社殿の背後には、山勢自から巨龍の蟠るに以たる磐窟ありてその腮に当る部に建立しあるのは旧の御本殿であります。
此処に上ると温泉市街を俯瞰し又、温泉津港の一部を望見することが出来ます。
温泉津町観光協会
「山勢自から巨龍の蟠るに以たる磐窟あり」とある。姿が大きな龍に似た岩があるのだという。ああ、なんだ。岩だったのか。龍のアゴの下にあるのが、かつての本殿だという。せっかくだから、そこまで行ってみよう。
すると、どうだ。ただの岩ではなかった。咆哮(ほうこう)する、ほえたける岩だった。この大迫力、これを自然の造形というのか、龍神が宿っているに違いない。

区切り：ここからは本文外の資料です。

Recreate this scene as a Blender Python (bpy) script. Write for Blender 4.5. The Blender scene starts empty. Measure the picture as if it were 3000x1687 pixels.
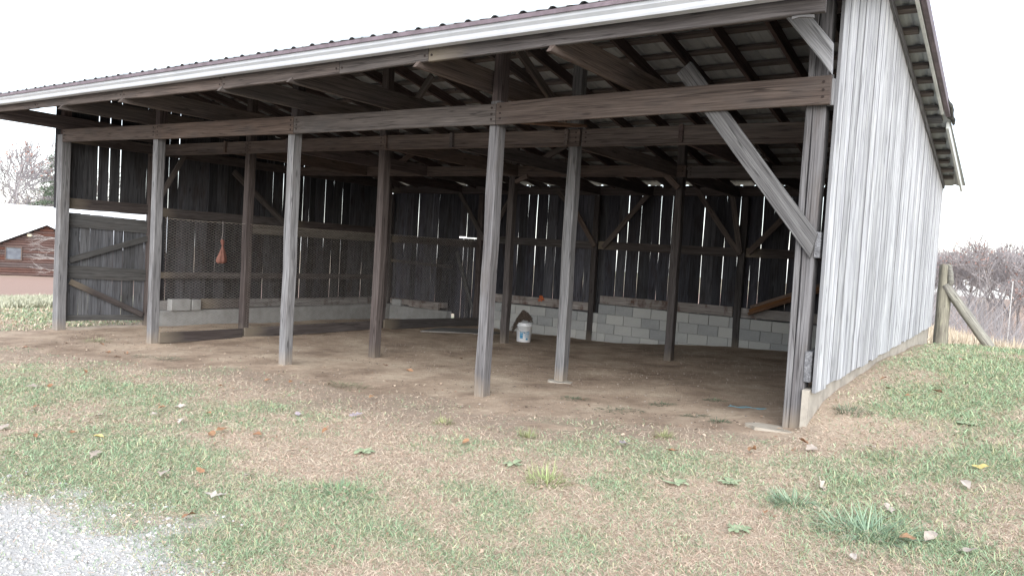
import bpy, bmesh, math, random
import numpy as np
from mathutils import Matrix, Vector
random.seed(7); rng = np.random.default_rng(7)
scene = bpy.context.scene
COL = scene.collection

# ------------------------------------------------------------------ camera, world, sun, exposure
cam_d = bpy.data.cameras.new('camera'); cam_d.sensor_width = 36.0; cam_d.lens = 26.91
cam_d.clip_start = 0.05; cam_d.clip_end = 1500
cam = bpy.data.objects.new('camera', cam_d); COL.objects.link(cam)
Rv = Vector((0.81928018, 0.57034465, 0.05905054)); Uv = Vector((-0.07634456, 0.00643577, 0.99706073))
Fv = Vector((-0.56828821, 0.82138028, -0.04881541)); CAM = Vector((1.55230741, -6.29087385, 1.41026876))
M = Matrix.Identity(4)
for i in range(3):
    M[i][0] = Rv[i]; M[i][1] = Uv[i]; M[i][2] = -Fv[i]; M[i][3] = CAM[i]
cam.matrix_world = M
scene.camera = cam

SUN_ELEV = math.radians(28); SUN_AZ = math.radians(147)      # azimuth clockwise from +Y
world = bpy.data.worlds.new('World'); scene.world = world; world.use_nodes = True
wn = world.node_tree.nodes; wl = world.node_tree.links
bg = wn['Background']
sky = wn.new('ShaderNodeTexSky'); sky.sky_type = 'NISHITA'; sky.sun_disc = False
sky.sun_elevation = SUN_ELEV; sky.sun_rotation = SUN_AZ
sky.air_density = 1.0; sky.dust_density = 1.0; sky.ozone_density = 1.0
hs = wn.new('ShaderNodeHueSaturation'); hs.inputs['Saturation'].default_value = 0.7   # overcast: grey-white cloud light
mxw = wn.new('ShaderNodeMix'); mxw.data_type = 'RGBA'; mxw.inputs[0].default_value = .55     # an even cloud sheet over the clear sky
mxw.inputs[7].default_value = (3.9, 4.05, 4.35, 1)
wl.new(sky.outputs[0], hs.inputs['Color']); wl.new(hs.outputs[0], mxw.inputs[6]); wl.new(mxw.outputs[2], bg.inputs['Color'])
bg.inputs['Strength'].default_value = 0.15
sun_d = bpy.data.lights.new('sun', 'SUN'); sun_d.energy = 1.5; sun_d.angle = math.radians(60); sun_d.color = (.965, .982, 1)
sun = bpy.data.objects.new('sun', sun_d); COL.objects.link(sun)
sdir = Vector((math.sin(SUN_AZ) * math.cos(SUN_ELEV), math.cos(SUN_AZ) * math.cos(SUN_ELEV), math.sin(SUN_ELEV)))
sun.rotation_euler = sdir.to_track_quat('Z', 'Y').to_euler()
scene.view_settings.view_transform = 'Standard'; scene.view_settings.look = 'None'
scene.view_settings.exposure = 1.72; scene.view_settings.gamma = 1.0
scene.view_settings.use_curve_mapping = False
scene.cycles.max_bounces = 8; scene.cycles.diffuse_bounces = 5

# ------------------------------------------------------------------ terrain height
CP = np.array([(-12.1,0,-.42),(-9.2,0,-.30),(-6.17,0,-.21),(-3.06,0,-.13),(0,0,.13),(-1.5,0,0),
(-12.1,1.5,-.40),(-9.2,1.54,-.29),(-6.17,1.54,-.25),(-3.06,1.54,-.12),(0,1.54,.05),
(-9.2,4.76,-.3),(-6.17,4.76,-.27),(-3.06,4.76,-.17),(0,4.76,-.02),(-12.1,4.7,-.45),
(-12.1,7.9,-.5),(-9.2,7.9,-.39),(-6.3,7.9,-.39),(-5.1,7.9,-.32),(-4,7.9,-.22),(-3.2,7.9,-.155),(0,7.9,-.05),
(1.5,-6.3,-.2),(-4,-4,-.25),(-8,-4,-.38),(-14,-3,-.5),(4,-5,0),(0,-3,-.08),(-4,-8,-.3),(-16,3,-.52),(-19,2,-.62),
(-30,5,-1.3),(-43,12,-2.0),(-60,20,-2.2),(-60,-20,-2),(-20,12,-.9),(-8,14,-.9),(-30,30,-2.5)])
CO = np.array([(.12,-.1,.16),(.12,.5,.3),(.12,3.3,.41),(.12,7.6,.31),(3,4,.40),(3,8,.33),(1.3,8.1,.33),(1.3,10.2,.06),(6,6,.32),(6,2,.3),
(3,-1,.16),(3,-4,.0),(6,12,-.3),(1.5,12,-.28),(8,-4,.1),(0,25,-1.6),(10,30,-2.6),(25,15,-1.5),(30,0,-.6),(0,60,-5),(30,60,-5.5),(20,90,-6.5),(60,80,-6.5),(60,30,-3.5)])
CO = np.r_[CO, CP[CP[:, 1] < -2.5]]
def rbf(P):
    n = len(P); A = np.zeros((n+3, n+3)); r = np.hypot(P[:,None,0]-P[None,:,0], P[:,None,1]-P[None,:,1])
    A[:n,:n] = r; A[:n,n] = 1; A[:n,n+1:] = P[:,:2]; A[n,:n] = 1; A[n+1:,:n] = P[:,:2].T
    w = np.linalg.solve(A, np.r_[P[:,2], 0, 0, 0])
    def f(x, y):
        o = w[n] + w[n+1]*x + w[n+2]*y
        for i in range(n): o = o + w[i]*np.hypot(x-P[i,0], y-P[i,1])
        return o
    return f
f_in = rbf(CP); f_out = rbf(CO)
def smooth(a, b, x):
    t = np.clip((x-a)/(b-a), 0, 1); return t*t*(3-2*t)
def lumps(x, y):
    return .016*np.sin(2.1*x+.7*y+1)*np.sin(1.7*y-.6*x) + .007*np.sin(5.3*x+2*y)*np.sin(4.7*y-1.3*x+2) + .004*np.sin(11*x-3*y)*np.sin(9.7*y+4*x)
def gz(x, y):
    x = np.asarray(x, float); y = np.asarray(y, float)
    w = np.where(y < -.1, .05+1.2*np.clip((-.1-y)/3, 0, 1), np.where(y > 8.1, .05+2.5*np.clip((y-8.1)/5, 0, 1), .035))
    m = smooth(-w, w, x-.06+.0078*np.clip(y, 0, 8.1))
    z = f_in(x, y)*(1-m) + f_out(x, y)*m
    z = np.clip(z, -9, 3) + lumps(x, y)
    for px, py in POSTS: z = z + .022*np.exp(-((x-px)**2+(y-py)**2)/.035)      # soil banked round the posts
    return z
POSTS = [(a-.06, b) for a in (-12.1, -9.2, -6.17, -3.06) for b in (.02, 1.6, 4.82)]
def g1(x, y): return float(gz(x, y))

# value noise for scattering / masks
_perm = rng.random((256, 256))
def vnoise(x, y):
    xi = np.floor(x).astype(int); yi = np.floor(y).astype(int); fx = x-xi; fy = y-yi
    fx = fx*fx*(3-2*fx); fy = fy*fy*(3-2*fy)
    p = lambda i, j: _perm[i & 255, j & 255]
    return (p(xi,yi)*(1-fx)+p(xi+1,yi)*fx)*(1-fy) + (p(xi,yi+1)*(1-fx)+p(xi+1,yi+1)*fx)*fy
def fbm(x, y):
    return .5*vnoise(x,y)+.27*vnoise(x*2.1+7,y*2.1+3)+.15*vnoise(x*4.3+1,y*4.3+9)+.08*vnoise(x*9.1,y*9.1+5)

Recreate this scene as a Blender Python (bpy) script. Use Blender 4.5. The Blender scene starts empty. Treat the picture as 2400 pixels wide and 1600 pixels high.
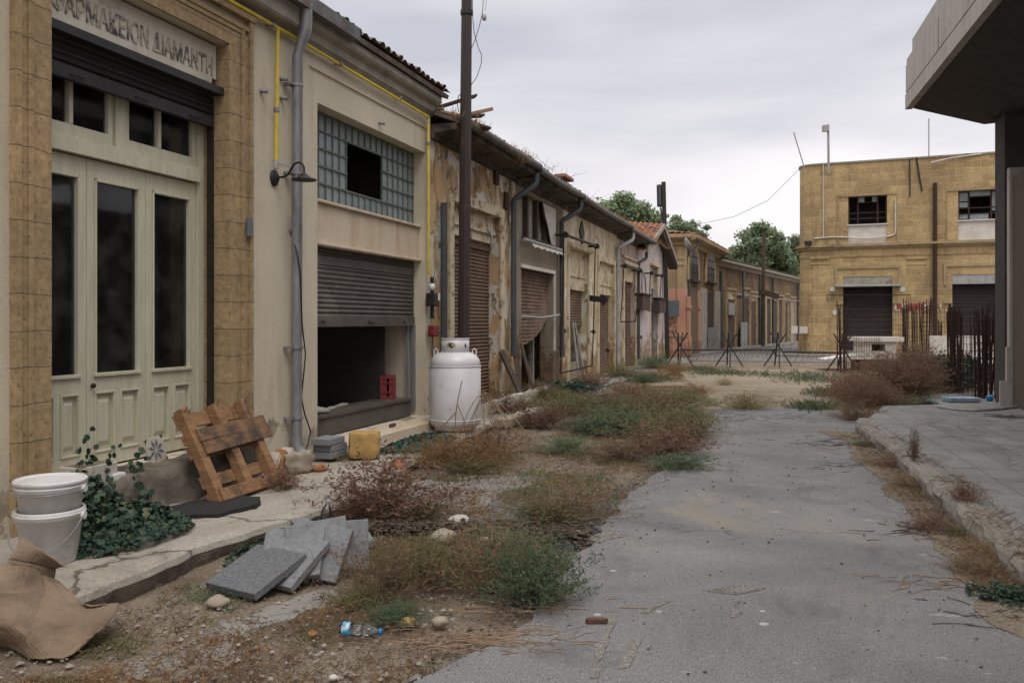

御祭神のお一人に健磐龍命(たけいわたつのみこと)がいらっしゃる。このお方は、このたびの熊本地震で倒壊した阿蘇神社の御祭神である。九州の神様が祀られているのは、交易によって文化の交流があったのか、それとも御名に「磐(いわ)」と「龍(たつ)」の字があるからだろうか。
巨岩を崇拝するのは古代からよくあることだが、龍御前神社の勧請は天文元年(1532)と比較的新しい。勧請したのは、享禄元年(1528)に石見銀山を支配下に置いた大内義隆だろうか。もしそうなら、阿蘇神社と同じ健磐龍命を祀ったのは、北九州平定を願ってのことだったかもしれない。
大内氏の夢は下剋上の荒波の中についえていくが、石見銀山は毛利、豊臣、徳川の財政を支えることとなる。銀山を背後とする温泉津は物流拠点として栄え、その繁栄は今に残る町並みから偲ぶことができる。栄枯盛衰すべて、この龍が見てきたことである。